Our first wake-up in Keene was on an August Saturday morning – so the first on-air personality I heard was Al Kulas. He seemed to be the only person at the station. He was both hosting the show and reading the news. Half-way through a newscast he got to the name of a foreign leader and stumbled twice over the pronunciation of the unfamiliar name. There was a second of silence before what I thought would be his third try. Instead, he spelled out the name. From that moment, I knew that this was going to be a new radio-listening experience.
In the ten years since that first Saturday in August I have listened to Al Kulas nearly every weekend: even on weekends when I was out of town (thanks to the internet.) I didn’t share Al’s politics. At all. And I did not always listen to the entire show because I was too angry about the opinions expressed to keep listening. But the next Saturday morning, at 5 a.m. I tuned in again.
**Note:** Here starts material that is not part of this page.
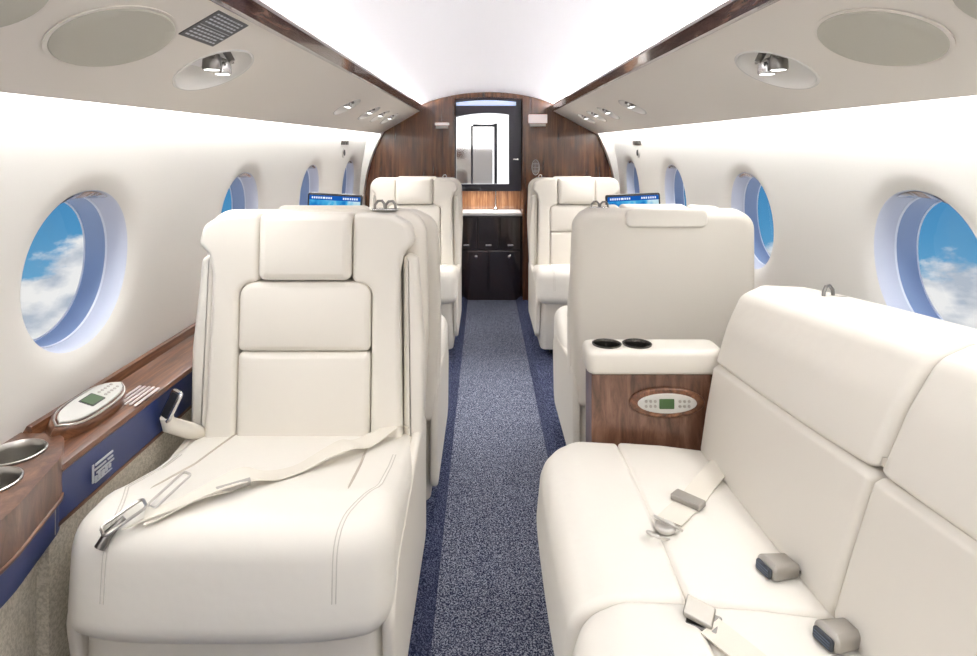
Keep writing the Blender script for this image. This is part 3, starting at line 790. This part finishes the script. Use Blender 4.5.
# ------------------------------------------------------------------ divan
dv = thing('divan', 'cream leather three-place sofa along the starboard wall', 'sofa', (.5, .95, 0))
YE, YS, YN = 1.475, .955, .38
def shear(p):
    x, y, z = p
    if x > .5:
        q = max(0, min(1.1, (z-.39)/.4)); x = x - (y-.94)*(.043 + .09*q); z = z - (y-.94)*.075*q
        if y > 1.1: y = y + max(0, z-.39)*.12*(y-1.1)/.37
    return V((x, y, z))
def extr(prof, ya, yb, r, fn=None, nn=18, wob=0):
    """closed section in (x,z) swept along y with rounded ends and cross rows for soft shaping"""
    g = G(); M = len(prof); area = sum(prof[i][0]*prof[(i+1) % M][1] - prof[(i+1) % M][0]*prof[i][1] for i in range(M)); sg = 1 if area > 0 else -1
    ns = []
    for i in range(M):
        a = V(prof[i]) - V(prof[i-1]); b = V(prof[(i+1) % M]) - V(prof[i])
        ns.append((V((-a.y, a.x)).normalized() + V((-b.y, b.x)).normalized()).normalized()*sg)
    ends = [(r*(1-cos(pi/2*k/6)), r*(1-sin(pi/2*k/6))) for k in range(7)]
    rows = [(ya + a, o) for a, o in ends] + [(ya + r + (yb-ya-2*r)*k/nn, 0) for k in range(1, nn)] + [(yb - a, o) for a, o in reversed(ends)]
    vs = []
    for (y, o) in rows:
        t = (y-ya)/(yb-ya); bul = -wob*(4*t*(1-t))
        for i in range(M):
            p = V(prof[i]) + ns[i]*(o + bul); q = V((p.x, y, p.y)); vs.append(fn(q) if fn else q)
    g.add(vs, [(a*M+k, a*M+(k+1) % M, (a+1)*M+(k+1) % M, (a+1)*M+k) for a in range(len(rows)-1) for k in range(M)] + [tuple(range(M)), tuple((len(rows)-1)*M+k for k in range(M))])
    return g
segs = [(YS+.001, YE), (YN, YS-.001)]
pf = rpoly([(.314, .12), (.314, .395), (.19, .400), (.132, .375), (.120, .25), (.145, .12)], [.01, .010, .08, .05, .12, .04], 8, .03)
pm = rpoly([(.316, .25), (.316, .395), (.42, .388), (.548, .372), (.60, .36), (.60, .25)], [.01, .010, .1, .04, .02, .02], 6, .03)
pl_ = rpoly([(.545, .30), (.534, .385), (.562, .48), (.596, .585), (.612, .595), (.74, .57), (.74, .30)], [.02, .03, .2, .012, .02, .02, .02], 6, .03)
pu = rpoly([(.620, .597), (.602, .600), (.645, .70), (.690, .775), (.745, .800), (.850, .795), (.880, .76), (.880, .58)], [.01, .012, .3, .06, .04, .03, .02, .02], 7, .03)
for k, (ya, yb) in enumerate(segs):
    def fcut(q, far=(k == 0)):
        # rounded aisle-side corner in plan
        e = yb if far else ya
        if far and q.y > yb-.08 and q.x < .30: q.x += ((q.y-(yb-.08))/.08)**2*.035*(1 if q.x < .2 else (.30-q.x)/.1)
        if k == 1 and q.y > yb-.06 and q.x < .30: q.x += ((q.y-(yb-.06))/.06)**2*.030*(1 if q.x < .2 else (.30-q.x)/.1)
        if k == 1: q.z += .008*max(0, min(1, (q.z-.3)/.05)); 
        return q
    put('front_bolster', extr(pf, ya, yb, .016 if k == 0 else .022, fcut, wob=.006), LEATHER_S, dv)
    put('seat_cushion', extr(pm, ya, yb, .010, None, wob=.004), LEATHER_S, dv)
    put('back_lower', extr(pl_, ya, yb, .014, shear, wob=.005), LEATHER, dv)
    put('back_upper', extr(pu, ya, yb, .022, shear, wob=.006), LEATHER, dv)
g = G(); g.box(.17, .80, YN+.01, YE-.02, .0, .30); put('base', g, SHELL, dv, smooth=False)
g = G(); g.pillow(rpoly([(.62, .30), (.86, .30), (.87, .74), (.78, .74)], .02, 4), 1.03, .01, FR((0, .42, 0), X, Z, Y)); g.map(lambda p: shear(p)); put('back_frame', g, SHELL, dv)
hooks(.745, 1.337, .770, 'chrome coat hook on top of the sofa backrest', R(15), 1.15, CHROME_D, False)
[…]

I have often wondered why. These days, I do not routinely listen to talk shows based on politics radically opposed to my own. But I listened to Al. I finally got a clue as to why when I heard Dan Mitchell (WKBK morning show host and program manager) read posts that some of Al’s fans had posted to the station’s Facebook page after learning of Al’s death. One listener said described Al’s style as “unpolished.” Yes it was. But I would add that it was also authentic.

I suspect that Rush and his ilk are primarily entertainers. But Al Kulas approached his on-air time as if it was a public service that it was his duty and privilege to offer. He was not there to entertain. He was there to share the things he cared about with his neighbors in the Keene area. Politics always. Guns, relentlessly. But also the temperature in West Keene and the temperature at the airport, “this day in history” with editorializations, the winner lottery numbers, polkas, military marches, Christmas carols weeks before Christmas, the farm, memories from his days in the service and his experiences abroad, and so much more. His computer never seemed to work and it was ritual to be late for the station breaks but he answered every on-air phone call with genuine enthusiasm and knew so many of his callers by name.
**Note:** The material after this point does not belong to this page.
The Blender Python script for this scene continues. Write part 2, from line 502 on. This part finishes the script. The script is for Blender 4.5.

His show was a special kind of talk radio that I found compelling: not because I agreed with the politics but because it was real. It was a few hours of authentic, unpolished sharing around the things that matter — even when it made me mad enough to turn off the radio. I am not sorry about the times that I’ve turned off the Saturday or Sunday morning Serendipity shows off, but I am sorry that the next time I turn it on, Al won’t be there.

I am grateful for the ten years I had to be one of Al’s on-air neighbors. Thanks Al for your service and for your sharing. I will miss you. May you rest in peace and rise in glory.

And thanks to all those at WKBK who made your show possible.